» **Short task**: Output the lines below exactly, please, from the first line until the line with "COL = scene.collection", counting both.

» **Information provided**:
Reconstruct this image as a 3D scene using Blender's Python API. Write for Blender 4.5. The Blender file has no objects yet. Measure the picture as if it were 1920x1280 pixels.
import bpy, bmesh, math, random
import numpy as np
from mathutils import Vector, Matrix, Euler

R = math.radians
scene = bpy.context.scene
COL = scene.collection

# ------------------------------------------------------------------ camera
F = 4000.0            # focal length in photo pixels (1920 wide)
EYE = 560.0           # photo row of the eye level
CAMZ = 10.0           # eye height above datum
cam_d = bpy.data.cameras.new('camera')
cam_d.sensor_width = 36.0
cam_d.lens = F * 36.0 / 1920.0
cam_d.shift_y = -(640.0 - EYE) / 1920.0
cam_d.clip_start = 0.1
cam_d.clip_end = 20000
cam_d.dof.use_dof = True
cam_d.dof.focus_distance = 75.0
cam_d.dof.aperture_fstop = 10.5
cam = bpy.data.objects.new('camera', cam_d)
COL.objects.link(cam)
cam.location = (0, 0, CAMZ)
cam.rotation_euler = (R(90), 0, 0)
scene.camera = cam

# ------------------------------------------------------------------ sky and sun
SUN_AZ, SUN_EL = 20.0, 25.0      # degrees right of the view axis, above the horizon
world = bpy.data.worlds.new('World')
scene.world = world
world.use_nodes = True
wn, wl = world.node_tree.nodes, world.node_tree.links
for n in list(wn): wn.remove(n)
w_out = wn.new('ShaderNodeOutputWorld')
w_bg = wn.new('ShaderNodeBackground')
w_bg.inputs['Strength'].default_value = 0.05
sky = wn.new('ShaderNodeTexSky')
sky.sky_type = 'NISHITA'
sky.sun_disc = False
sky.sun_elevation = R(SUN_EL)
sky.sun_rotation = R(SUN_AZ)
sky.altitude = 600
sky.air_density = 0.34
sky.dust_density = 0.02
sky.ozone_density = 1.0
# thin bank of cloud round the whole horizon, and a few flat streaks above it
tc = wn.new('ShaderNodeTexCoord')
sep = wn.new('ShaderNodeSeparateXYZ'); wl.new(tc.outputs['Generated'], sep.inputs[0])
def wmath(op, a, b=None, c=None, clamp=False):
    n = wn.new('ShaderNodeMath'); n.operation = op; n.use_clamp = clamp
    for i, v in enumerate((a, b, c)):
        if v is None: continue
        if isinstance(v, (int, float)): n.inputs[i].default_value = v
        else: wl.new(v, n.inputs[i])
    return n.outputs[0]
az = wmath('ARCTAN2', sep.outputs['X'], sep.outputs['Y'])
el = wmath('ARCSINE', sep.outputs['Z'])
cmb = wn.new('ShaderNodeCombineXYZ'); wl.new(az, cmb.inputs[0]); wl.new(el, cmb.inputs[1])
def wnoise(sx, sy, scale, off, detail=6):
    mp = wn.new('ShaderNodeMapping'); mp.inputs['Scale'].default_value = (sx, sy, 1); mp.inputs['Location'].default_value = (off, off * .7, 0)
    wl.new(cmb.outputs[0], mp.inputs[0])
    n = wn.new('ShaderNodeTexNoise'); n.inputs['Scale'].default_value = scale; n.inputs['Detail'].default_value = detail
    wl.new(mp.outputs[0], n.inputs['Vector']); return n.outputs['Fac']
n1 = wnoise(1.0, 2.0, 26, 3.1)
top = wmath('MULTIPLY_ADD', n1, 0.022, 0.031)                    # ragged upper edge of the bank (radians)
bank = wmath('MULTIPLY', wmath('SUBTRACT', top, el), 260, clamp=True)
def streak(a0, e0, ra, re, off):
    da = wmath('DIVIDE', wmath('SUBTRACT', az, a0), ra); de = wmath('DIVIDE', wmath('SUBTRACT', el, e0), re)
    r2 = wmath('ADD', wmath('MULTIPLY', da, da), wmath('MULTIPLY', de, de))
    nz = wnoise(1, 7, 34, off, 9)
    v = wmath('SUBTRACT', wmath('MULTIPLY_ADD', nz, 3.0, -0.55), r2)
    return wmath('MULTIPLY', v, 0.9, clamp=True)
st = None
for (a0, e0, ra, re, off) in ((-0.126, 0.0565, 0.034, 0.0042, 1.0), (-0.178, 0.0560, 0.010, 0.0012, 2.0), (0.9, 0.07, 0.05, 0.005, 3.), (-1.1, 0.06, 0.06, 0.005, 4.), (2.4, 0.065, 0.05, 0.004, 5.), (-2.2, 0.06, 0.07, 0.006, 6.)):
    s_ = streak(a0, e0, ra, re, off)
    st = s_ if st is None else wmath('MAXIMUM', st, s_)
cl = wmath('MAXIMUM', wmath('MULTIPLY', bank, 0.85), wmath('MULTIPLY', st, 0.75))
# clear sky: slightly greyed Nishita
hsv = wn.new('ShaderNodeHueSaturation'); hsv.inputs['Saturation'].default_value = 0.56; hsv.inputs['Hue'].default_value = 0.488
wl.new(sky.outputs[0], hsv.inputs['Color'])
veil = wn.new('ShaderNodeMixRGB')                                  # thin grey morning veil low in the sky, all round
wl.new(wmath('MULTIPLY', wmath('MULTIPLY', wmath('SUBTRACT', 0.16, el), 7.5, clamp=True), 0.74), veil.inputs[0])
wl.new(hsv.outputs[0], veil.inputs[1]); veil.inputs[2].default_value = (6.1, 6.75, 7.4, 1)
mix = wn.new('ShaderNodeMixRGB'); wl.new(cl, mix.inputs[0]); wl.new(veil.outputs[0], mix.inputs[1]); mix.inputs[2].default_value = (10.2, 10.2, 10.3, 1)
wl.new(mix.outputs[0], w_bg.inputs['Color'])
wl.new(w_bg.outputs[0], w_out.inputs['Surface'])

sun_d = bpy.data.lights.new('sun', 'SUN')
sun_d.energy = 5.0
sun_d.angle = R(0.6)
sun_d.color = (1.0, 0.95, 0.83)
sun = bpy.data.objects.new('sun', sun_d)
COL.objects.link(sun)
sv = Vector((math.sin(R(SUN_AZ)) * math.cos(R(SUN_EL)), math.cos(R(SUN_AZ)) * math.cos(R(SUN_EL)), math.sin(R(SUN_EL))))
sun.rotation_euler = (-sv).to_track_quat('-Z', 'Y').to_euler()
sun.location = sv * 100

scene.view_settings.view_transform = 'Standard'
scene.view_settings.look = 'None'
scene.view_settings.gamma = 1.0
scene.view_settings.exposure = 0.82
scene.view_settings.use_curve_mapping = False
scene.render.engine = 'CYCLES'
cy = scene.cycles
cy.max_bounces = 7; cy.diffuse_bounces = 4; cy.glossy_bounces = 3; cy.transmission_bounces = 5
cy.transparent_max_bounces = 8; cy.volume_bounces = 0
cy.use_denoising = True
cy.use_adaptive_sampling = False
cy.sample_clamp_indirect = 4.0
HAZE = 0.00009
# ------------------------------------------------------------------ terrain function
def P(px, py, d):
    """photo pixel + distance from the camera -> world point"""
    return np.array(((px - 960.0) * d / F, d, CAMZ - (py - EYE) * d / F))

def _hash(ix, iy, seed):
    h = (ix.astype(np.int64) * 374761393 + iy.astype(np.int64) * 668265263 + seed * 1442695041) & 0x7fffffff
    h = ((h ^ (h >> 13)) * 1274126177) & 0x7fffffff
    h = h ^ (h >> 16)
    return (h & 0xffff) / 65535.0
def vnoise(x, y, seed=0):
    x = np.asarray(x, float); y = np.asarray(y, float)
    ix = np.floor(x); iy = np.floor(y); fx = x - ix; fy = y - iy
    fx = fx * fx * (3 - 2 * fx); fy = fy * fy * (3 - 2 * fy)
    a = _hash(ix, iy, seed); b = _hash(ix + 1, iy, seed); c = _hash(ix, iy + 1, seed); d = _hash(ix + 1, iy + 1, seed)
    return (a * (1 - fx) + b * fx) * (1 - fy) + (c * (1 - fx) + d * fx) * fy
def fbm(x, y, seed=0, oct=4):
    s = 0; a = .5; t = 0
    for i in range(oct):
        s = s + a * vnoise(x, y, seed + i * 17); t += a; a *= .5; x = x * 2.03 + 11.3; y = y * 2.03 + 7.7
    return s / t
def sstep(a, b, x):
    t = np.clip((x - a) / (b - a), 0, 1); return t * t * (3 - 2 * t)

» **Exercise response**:
Reconstruct this image as a 3D scene using Blender's Python API. Write for Blender 4.5. The Blender file has no objects yet. Measure the picture as if it were 1920x1280 pixels.
import bpy, bmesh, math, random
import numpy as np
from mathutils import Vector, Matrix, Euler

R = math.radians
scene = bpy.context.scene
COL = scene.collection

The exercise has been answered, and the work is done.